Even though the band never made money from the bootleg record, some critics were duly impressed.  Brit critic Nick Kent noted: “I’m convinced that side two is a masterpiece” and American critic Lester Bangs chimed in: “It’s the only rock album I know where you can actually hear hurled beer bottles breaking against guitar strings.”

The Stooges broke up after the shows and didn’t appear on a stage for 29 years. Iggy wisely didn’t hire the Scorpions at any of his later concerts.  For his part, Jagger sadly witnessed some deadly “street fighting” as the out-of-control Hell’s Angels beat up concert goers and killed a teenager at the Stones’ Altamont Speedway concert in 1969.

-Mark Daponte

Photo: Iggy Pop (Getty Images)

Mark Daponte is a copy/blog writer for an advertising company and has published/sold four short stories, three full length screenplays, nine short screenplays (including two animation scripts) and punches up screenplays—because they don’t punch back. He has had six short comedic plays performed by various theater companies, including one in Los Angeles, (Sacred Fools) and Sacramento, CA (Sacramento Actors Theater Company). When he isn’t sinking down to a thirteen-year-old’s level to make his teenaged sons laugh, he can be found seeking signs of intelligent life in his hometown of Brooklyn, NY.

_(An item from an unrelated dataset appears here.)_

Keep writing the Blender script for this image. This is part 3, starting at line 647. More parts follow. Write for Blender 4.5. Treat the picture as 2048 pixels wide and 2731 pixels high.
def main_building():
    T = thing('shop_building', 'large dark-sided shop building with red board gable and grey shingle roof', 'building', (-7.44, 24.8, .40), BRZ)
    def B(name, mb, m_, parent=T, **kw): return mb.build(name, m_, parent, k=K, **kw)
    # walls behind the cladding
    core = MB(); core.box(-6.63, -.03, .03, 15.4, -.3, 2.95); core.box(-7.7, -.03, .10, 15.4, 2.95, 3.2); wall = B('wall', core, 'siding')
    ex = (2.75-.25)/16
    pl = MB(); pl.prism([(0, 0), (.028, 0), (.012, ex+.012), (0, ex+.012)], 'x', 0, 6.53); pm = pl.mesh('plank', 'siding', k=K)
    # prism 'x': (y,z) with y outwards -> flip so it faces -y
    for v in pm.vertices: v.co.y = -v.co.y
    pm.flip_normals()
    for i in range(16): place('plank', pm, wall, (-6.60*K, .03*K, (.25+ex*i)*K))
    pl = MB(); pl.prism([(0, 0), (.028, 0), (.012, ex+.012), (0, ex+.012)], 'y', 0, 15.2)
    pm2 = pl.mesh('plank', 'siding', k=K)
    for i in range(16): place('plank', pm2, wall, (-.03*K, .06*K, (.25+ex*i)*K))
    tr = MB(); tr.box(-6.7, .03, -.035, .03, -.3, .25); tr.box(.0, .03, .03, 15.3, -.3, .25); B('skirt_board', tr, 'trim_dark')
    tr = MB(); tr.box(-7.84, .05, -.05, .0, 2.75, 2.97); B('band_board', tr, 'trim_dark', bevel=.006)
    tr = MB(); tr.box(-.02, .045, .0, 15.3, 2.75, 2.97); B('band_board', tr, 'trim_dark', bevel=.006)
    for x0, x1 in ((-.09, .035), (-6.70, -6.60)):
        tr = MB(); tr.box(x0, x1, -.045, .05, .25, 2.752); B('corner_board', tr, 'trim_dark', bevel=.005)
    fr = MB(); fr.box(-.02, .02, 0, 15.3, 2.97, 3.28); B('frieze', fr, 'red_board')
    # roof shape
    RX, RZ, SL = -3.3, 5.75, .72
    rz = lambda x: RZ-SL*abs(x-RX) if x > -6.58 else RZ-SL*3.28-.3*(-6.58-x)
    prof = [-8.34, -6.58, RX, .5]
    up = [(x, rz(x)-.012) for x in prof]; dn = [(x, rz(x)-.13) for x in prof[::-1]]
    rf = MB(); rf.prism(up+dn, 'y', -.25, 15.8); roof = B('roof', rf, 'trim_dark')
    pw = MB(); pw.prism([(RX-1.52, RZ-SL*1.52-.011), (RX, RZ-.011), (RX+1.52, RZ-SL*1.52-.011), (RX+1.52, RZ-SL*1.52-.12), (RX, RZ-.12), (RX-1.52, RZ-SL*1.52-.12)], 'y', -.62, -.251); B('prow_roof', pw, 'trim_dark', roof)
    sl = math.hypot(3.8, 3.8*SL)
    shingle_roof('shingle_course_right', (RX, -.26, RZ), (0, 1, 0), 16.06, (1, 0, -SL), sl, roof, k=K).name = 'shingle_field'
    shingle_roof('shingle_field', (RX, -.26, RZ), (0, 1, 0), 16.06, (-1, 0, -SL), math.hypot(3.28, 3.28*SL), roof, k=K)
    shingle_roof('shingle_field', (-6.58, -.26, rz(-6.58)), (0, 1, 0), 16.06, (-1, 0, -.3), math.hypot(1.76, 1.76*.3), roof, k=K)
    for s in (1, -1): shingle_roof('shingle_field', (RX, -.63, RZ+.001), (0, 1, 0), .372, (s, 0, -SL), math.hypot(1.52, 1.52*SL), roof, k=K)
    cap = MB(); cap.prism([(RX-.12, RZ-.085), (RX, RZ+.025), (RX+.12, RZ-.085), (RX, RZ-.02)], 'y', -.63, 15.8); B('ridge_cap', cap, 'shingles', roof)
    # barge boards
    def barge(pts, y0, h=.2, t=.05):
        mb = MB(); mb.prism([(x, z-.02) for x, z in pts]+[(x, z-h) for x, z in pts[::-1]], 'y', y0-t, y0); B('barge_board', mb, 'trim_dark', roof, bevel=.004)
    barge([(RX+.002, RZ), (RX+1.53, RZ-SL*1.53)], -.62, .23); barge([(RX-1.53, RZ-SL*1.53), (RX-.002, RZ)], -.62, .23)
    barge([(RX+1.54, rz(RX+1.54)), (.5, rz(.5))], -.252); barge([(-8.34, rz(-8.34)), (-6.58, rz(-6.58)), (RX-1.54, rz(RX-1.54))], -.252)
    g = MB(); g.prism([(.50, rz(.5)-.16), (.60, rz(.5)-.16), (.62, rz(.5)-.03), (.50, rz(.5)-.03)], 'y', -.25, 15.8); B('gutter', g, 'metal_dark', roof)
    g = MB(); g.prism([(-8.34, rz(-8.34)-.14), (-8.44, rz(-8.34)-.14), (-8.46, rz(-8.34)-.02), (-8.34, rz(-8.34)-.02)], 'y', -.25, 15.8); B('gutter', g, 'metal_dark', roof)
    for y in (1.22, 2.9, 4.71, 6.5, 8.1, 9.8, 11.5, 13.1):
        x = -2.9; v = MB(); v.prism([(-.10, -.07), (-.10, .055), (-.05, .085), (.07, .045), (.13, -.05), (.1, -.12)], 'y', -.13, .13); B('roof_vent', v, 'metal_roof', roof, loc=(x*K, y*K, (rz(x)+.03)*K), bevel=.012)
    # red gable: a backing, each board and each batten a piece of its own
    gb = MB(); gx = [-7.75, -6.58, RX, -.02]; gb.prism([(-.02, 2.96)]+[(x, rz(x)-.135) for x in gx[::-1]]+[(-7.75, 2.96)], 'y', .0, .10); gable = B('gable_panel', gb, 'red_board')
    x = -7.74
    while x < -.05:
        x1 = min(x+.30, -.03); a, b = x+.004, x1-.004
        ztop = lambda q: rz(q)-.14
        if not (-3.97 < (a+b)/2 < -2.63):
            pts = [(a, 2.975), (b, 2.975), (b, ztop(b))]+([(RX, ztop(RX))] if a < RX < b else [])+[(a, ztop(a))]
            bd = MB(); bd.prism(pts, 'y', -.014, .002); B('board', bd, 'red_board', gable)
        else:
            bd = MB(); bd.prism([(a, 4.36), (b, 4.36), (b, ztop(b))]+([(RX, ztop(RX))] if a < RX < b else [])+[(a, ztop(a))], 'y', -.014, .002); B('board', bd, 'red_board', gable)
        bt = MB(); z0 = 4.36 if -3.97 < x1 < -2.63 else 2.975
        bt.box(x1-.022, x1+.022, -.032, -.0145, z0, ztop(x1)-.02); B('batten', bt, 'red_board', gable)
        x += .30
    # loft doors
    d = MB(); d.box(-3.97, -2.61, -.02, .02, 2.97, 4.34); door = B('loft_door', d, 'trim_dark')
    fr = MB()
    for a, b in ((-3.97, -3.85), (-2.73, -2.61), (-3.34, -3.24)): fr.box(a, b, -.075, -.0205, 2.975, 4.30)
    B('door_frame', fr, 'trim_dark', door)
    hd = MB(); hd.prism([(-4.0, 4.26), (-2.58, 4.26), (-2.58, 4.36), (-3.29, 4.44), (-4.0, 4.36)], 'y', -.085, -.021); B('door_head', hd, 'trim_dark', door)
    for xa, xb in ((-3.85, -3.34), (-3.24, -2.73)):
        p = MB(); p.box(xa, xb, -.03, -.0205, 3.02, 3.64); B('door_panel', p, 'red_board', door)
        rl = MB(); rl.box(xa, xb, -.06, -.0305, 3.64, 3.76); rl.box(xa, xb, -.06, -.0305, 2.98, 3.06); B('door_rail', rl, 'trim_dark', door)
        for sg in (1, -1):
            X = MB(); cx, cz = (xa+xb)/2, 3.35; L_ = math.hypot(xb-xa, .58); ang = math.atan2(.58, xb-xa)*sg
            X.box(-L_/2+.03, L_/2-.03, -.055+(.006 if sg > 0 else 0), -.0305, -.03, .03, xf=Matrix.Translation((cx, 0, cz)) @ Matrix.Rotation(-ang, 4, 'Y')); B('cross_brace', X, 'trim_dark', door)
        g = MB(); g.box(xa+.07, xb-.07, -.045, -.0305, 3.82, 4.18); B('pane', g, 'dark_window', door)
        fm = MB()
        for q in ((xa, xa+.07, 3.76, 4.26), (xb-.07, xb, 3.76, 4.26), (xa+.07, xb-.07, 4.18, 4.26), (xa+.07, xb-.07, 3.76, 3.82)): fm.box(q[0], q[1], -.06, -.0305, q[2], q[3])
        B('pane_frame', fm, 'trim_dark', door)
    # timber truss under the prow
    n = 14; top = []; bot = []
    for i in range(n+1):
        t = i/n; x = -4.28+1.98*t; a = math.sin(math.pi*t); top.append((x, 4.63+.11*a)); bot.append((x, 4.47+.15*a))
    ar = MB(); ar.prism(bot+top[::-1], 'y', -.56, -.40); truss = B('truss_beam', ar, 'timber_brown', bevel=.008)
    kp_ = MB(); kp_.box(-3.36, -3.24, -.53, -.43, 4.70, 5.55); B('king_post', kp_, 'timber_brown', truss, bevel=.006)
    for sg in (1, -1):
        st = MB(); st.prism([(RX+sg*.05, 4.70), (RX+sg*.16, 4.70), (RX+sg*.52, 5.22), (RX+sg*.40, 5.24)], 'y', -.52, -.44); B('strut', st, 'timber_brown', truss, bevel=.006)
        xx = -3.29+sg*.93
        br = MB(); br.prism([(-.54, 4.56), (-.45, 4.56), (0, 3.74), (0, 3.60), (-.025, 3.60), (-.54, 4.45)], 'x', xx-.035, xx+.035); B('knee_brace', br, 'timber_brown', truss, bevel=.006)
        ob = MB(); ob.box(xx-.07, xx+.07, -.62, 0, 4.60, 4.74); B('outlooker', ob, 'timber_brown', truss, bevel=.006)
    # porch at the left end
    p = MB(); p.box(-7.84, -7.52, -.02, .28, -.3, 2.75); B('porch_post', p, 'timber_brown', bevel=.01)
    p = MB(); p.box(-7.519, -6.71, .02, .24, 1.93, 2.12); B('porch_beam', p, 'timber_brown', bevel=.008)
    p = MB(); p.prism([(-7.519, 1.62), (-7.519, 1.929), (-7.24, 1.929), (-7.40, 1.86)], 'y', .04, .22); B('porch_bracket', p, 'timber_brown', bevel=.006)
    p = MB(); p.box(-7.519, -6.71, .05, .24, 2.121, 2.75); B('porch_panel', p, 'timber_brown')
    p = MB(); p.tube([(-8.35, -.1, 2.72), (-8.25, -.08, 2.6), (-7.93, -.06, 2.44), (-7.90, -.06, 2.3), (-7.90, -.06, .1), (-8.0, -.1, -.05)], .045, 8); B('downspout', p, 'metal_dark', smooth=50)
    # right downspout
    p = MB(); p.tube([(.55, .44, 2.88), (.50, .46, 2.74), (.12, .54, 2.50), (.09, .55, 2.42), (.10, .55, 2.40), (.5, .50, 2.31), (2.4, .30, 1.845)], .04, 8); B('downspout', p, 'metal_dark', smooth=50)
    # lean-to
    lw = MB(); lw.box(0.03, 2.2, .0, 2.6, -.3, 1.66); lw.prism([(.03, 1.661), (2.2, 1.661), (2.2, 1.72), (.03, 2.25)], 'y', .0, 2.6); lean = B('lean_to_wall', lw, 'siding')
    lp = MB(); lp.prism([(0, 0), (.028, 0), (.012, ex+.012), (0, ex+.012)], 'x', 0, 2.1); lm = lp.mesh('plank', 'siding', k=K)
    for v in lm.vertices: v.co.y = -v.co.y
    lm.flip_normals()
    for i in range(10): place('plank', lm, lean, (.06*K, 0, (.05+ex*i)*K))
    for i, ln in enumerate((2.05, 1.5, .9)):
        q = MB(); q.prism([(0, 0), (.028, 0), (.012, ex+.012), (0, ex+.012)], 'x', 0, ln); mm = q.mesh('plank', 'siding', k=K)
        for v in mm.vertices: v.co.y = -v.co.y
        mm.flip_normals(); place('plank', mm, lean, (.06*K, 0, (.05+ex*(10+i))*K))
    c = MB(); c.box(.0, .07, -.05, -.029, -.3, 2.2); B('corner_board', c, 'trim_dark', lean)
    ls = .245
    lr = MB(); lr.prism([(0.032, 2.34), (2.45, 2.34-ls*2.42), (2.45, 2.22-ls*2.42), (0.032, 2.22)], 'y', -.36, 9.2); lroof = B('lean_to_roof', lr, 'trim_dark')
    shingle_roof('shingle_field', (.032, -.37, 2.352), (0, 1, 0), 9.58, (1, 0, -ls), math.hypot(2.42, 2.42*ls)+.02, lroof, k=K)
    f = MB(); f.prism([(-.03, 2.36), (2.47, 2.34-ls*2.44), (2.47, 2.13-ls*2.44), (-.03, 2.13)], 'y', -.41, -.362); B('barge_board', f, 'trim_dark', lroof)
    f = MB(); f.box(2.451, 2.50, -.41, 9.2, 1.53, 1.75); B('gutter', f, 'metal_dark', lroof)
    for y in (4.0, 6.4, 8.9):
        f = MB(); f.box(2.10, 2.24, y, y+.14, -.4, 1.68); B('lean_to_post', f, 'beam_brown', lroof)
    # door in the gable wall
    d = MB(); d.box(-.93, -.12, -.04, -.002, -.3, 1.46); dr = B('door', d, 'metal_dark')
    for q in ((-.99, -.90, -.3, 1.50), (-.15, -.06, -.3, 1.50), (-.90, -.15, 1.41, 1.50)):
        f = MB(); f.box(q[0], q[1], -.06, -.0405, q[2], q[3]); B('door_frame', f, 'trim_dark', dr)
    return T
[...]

7 comments on “There’s A “Riot” Goin’ On (On Record)

  1. Henry Smith

    Great piece, Mark. Although I know it has been oft-maligned, I’ll toss-out “Student Demonstration Time” from The Beach Boys “Surf’s Up” album for inclusion. Of course, it’s just a re-lyricing of “Riot in Cell Block No. 9” but I have always loved it for its energy, its name-checks of some important “riots,” and oh that incredible guitar playing (by Carl and Ed Carter?) way up in front of the police sirens!

    • Agree with your choice. I’ve always loved Surf’s Up!
      Disney Girls ( 1957), grabbed my attention, along with the rich harmonies throughout the album.

      • Henry Smith

        Thanks, Oskar. Okay, I admit it: I still cry every time I hear “Disney Girls”. (Great that Bruce got his compositions on those golden period Beach Boys albums.) Upon further research after my post I’ve learned that it was all Carl (no Ed Carter on this one) doing that great guitar playing on “Student Demonstation Time”!

    • Tom Payne

      And where is “Cellblock No. 9” here, anyway?

  2. John Smistad

    “Raw Power”. Live.

    Man.

    Everything else is punk posing.

  3. Great article, but the logical jumping off point should’ve been the afore-referenced “Riot in Cell Block #9” by The Coasters (which was the set up for The Beach Boys’s “Student Demonstration Time”). The Coasters were an influential and hugely successful rock’n’roll/doo-wop group that had many hits, and they may have broken the mold for riot songs. David Bowie’s “Panic in Detroit” had lyrics built on Iggy Pop’s description of the 1967 race riots in Detroit.

  4. Hi! Great article; for your consideration I’d like to add Rumble by Link Wray. The only instrumental banned for potentially inciting violence among teens. The one that started it all.